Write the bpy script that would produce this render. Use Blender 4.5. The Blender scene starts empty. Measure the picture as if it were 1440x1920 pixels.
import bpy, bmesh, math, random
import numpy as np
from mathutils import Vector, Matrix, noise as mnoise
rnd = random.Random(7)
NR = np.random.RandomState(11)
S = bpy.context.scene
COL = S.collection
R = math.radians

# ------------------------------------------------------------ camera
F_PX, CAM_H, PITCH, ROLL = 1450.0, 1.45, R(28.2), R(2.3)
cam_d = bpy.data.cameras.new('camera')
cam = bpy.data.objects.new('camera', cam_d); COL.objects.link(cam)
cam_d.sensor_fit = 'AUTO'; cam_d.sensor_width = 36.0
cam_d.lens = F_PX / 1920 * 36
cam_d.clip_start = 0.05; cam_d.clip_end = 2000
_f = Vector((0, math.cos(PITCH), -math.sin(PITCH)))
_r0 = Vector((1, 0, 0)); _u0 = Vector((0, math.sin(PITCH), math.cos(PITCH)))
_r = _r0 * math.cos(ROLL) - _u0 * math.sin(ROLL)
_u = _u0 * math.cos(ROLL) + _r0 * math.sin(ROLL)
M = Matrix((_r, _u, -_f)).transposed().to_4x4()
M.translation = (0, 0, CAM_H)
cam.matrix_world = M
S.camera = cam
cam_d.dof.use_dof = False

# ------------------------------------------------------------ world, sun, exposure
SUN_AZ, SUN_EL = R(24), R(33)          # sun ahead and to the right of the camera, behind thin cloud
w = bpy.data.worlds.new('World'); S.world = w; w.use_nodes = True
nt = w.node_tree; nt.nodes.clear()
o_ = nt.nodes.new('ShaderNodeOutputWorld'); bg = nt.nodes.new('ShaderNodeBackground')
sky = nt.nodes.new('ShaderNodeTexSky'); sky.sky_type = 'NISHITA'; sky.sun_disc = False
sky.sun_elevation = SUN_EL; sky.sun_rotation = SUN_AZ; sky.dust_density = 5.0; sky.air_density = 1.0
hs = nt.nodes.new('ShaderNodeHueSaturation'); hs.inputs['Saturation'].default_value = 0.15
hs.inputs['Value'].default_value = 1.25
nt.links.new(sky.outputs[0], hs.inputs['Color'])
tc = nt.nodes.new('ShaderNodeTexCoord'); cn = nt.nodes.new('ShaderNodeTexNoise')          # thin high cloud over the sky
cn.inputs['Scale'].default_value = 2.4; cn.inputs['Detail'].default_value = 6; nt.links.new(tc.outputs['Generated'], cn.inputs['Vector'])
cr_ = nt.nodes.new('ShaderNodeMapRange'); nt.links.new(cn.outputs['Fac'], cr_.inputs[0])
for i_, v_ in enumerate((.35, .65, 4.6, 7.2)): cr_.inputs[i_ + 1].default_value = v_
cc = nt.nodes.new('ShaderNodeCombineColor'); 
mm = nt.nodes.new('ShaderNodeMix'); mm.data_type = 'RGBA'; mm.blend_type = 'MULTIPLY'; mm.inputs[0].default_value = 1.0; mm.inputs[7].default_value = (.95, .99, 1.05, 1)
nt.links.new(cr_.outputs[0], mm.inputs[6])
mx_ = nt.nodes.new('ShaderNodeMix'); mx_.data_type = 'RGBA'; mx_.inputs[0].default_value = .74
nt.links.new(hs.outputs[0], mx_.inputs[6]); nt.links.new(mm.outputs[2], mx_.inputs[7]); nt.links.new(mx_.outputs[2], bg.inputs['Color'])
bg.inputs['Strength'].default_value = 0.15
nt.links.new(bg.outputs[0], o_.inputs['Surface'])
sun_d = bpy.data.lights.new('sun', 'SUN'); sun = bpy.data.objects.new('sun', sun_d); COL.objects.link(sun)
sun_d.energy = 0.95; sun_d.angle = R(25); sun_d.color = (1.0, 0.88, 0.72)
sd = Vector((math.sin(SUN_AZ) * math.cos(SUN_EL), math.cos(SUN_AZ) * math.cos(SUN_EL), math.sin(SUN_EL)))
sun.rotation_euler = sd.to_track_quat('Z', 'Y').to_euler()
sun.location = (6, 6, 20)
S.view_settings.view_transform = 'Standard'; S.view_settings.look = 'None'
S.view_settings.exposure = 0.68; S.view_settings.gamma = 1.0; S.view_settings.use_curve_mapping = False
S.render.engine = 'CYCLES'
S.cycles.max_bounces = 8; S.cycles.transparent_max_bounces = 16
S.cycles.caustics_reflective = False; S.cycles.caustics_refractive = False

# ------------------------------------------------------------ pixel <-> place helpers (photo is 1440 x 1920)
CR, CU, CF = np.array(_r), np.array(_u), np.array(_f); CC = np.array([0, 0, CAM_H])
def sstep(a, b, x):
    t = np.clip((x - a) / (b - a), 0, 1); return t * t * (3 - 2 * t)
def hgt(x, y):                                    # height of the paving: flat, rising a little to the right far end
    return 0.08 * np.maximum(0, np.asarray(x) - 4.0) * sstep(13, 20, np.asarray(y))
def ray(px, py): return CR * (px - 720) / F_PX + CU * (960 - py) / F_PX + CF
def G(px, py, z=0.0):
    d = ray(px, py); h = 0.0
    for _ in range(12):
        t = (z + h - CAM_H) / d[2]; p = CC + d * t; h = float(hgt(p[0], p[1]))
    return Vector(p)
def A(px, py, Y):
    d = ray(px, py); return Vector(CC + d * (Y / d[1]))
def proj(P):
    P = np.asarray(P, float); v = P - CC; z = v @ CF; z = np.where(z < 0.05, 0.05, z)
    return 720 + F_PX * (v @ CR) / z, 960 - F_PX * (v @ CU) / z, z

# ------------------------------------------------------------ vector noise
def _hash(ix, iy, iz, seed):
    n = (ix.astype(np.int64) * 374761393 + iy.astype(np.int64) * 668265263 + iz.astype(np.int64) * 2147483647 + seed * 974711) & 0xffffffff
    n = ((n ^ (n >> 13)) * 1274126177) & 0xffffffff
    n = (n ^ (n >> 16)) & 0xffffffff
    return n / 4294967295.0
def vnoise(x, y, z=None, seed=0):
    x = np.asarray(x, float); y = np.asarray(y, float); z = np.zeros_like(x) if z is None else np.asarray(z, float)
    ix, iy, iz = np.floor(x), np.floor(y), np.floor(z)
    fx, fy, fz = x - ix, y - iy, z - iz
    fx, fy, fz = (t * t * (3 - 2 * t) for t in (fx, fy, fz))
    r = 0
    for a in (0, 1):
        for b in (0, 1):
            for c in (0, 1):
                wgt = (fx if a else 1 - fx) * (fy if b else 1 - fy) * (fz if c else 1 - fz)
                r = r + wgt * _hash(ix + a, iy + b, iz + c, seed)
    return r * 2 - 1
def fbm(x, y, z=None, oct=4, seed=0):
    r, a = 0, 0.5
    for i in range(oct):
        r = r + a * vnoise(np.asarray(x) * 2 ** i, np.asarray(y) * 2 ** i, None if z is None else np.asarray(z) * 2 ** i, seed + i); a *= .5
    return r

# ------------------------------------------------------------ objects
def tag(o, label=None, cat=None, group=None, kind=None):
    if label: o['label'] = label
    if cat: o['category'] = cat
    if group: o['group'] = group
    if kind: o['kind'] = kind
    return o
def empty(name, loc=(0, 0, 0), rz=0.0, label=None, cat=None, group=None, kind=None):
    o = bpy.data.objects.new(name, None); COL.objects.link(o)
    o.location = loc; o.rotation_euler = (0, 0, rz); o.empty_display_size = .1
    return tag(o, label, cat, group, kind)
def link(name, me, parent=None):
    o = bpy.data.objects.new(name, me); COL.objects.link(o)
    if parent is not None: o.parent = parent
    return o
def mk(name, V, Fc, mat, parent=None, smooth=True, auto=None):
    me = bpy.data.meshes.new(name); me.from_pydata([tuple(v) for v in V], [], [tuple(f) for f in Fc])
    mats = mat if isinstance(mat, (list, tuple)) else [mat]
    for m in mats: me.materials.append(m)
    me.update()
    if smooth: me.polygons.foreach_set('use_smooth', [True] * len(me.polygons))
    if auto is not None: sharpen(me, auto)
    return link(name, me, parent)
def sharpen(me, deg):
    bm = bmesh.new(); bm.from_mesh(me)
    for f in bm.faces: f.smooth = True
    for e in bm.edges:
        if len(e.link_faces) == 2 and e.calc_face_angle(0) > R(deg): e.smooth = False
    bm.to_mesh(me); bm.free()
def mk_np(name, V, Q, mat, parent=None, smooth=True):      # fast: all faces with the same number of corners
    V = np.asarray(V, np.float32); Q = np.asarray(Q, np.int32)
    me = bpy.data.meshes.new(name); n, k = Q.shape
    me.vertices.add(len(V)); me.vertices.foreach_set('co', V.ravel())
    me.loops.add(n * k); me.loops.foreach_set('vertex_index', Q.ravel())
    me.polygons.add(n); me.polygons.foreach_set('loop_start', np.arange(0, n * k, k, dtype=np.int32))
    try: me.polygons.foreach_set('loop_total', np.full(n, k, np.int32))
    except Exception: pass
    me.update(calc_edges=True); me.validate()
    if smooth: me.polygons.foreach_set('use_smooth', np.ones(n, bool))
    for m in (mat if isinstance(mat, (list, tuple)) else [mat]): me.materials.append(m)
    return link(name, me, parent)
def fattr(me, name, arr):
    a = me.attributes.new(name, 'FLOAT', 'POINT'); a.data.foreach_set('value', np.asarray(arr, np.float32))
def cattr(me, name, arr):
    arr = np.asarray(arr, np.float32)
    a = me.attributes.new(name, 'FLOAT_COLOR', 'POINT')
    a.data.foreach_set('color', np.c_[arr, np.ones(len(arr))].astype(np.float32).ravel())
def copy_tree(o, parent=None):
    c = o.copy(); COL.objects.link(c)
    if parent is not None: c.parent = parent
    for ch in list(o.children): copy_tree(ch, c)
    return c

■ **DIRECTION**
Return, please, the lines of the data from the first through the line containing "R = math.radians", both kept, exactly as they stand and nothing more.

■ **PROBLEM SOLUTION**
Write the bpy script that would produce this render. Use Blender 4.5. The Blender scene starts empty. Measure the picture as if it were 1440x1920 pixels.
import bpy, bmesh, math, random
import numpy as np
from mathutils import Vector, Matrix, noise as mnoise
rnd = random.Random(7)
NR = np.random.RandomState(11)
S = bpy.context.scene
COL = S.collection
R = math.radians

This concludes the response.